Wzgórze Partyzantów to pozostałość dawnego Bastionu Sakwowego. Najpierw nosiło nazwę Wzgórza Sakwowego, a po wybudowaniu tam 150 lat temu kolumnady i wieży widokowej zwieńczonej posągiem Victorii – zmieniło nazwę na Wzgórze Liebicha, na cześć Gustawa, czyli zmarłego brata Adolfa – fundatora całego przedsięwzięcia.

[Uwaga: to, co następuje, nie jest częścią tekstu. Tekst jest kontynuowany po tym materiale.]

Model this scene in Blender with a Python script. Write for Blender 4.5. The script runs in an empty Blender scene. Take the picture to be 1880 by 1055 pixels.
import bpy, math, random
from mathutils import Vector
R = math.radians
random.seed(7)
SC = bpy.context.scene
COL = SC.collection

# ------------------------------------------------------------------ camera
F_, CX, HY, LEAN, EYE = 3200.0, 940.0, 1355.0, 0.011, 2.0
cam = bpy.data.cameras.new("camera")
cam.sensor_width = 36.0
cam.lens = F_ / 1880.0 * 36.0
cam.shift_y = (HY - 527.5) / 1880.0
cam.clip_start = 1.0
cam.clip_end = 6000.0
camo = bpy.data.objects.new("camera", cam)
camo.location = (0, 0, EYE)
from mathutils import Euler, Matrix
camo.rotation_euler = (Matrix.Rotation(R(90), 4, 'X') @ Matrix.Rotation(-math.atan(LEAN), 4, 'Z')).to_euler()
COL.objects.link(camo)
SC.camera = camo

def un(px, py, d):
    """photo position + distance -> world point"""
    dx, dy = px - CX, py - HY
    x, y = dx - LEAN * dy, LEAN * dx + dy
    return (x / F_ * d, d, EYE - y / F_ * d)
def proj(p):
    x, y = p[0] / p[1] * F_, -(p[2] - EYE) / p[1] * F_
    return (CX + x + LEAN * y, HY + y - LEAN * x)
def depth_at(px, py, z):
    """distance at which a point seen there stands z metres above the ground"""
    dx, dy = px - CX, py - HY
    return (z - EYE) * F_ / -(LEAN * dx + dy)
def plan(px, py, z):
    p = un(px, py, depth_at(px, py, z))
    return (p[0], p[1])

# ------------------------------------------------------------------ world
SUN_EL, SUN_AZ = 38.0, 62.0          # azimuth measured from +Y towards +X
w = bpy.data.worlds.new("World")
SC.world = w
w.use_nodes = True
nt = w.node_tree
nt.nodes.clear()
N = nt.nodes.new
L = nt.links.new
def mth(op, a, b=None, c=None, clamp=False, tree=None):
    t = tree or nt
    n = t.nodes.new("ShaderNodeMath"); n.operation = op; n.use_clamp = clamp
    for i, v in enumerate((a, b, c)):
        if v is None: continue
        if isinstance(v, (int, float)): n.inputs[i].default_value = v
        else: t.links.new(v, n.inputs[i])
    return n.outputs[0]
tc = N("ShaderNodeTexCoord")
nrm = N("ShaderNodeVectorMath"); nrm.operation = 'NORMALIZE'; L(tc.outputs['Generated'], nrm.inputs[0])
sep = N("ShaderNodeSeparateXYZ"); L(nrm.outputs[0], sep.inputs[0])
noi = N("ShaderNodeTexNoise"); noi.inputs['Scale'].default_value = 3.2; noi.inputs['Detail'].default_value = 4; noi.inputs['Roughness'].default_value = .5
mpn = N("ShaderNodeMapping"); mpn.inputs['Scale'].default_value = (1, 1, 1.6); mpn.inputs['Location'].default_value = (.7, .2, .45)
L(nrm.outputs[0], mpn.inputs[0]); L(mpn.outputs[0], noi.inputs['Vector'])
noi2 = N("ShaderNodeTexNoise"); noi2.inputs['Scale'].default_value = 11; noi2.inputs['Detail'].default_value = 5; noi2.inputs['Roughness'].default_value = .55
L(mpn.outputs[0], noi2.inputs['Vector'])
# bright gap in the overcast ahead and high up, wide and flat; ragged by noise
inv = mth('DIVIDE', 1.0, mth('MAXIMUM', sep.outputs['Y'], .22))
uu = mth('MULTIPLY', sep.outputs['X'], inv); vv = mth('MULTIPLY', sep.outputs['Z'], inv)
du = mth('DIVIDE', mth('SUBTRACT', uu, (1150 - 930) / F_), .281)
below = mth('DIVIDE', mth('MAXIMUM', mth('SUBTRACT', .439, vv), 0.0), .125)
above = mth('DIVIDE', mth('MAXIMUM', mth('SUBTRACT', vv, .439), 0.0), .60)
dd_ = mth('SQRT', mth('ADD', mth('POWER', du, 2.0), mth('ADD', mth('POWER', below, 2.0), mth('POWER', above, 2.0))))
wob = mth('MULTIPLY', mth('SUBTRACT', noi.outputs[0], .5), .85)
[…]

Po wojnie wzniesienie najpierw nazywano Wzgórzem Miłości, a potem – od 1948 roku – Wzgórzem Partyzantów. W maju 1967 roku – podczas Juwenaliów – doszło tam do katastrofy budowlanej. Pod naporem tłumu bawiących się młodych ludzi, zawaliła się kamienna balustrada, która następnie spadła na schody. Stopnie zapadły się w głąb, a do szerokiego i głębokiego na kilka metrów otworu wpadło kilkadziesiąt osób. Jedna z nich zmarła, a wielu uczestników zajścia zostało rannych. Po tragedii wzgórze przez kilka lat było zamknięte.

Na szczycie wzniesienia niegdyś znajdowało się obserwatorium astronomiczne i siedziba Towarzystwa Miłośników Astronomii, a w budynku z wejściem od ulicy Piotra Skargi m.in. kasyno i owiany złą sławą klub nocny „Reduta”. W 1996 roku na dyskotekę napadli zamaskowani policjanci z wrocławskiej kompanii antyterrorystycznej.

W budynkach na wzgórzu działało też kilka innych klubów i restauracji, a firma Retropol miała tam stworzyć pałac ślubów. Plany te spaliły jednak na panewce, a od wielu lat to miejsce niszczeje. Czy przejęcie Wzgórza Partyzantów przez magistrat sprawi, że odzyska ono swój dawny blask? Oby. To miejsce z barwną i burzliwą historią zasługuje bowiem na to, by znów być jedną z wizytówek stolicy Dolnego Śląska.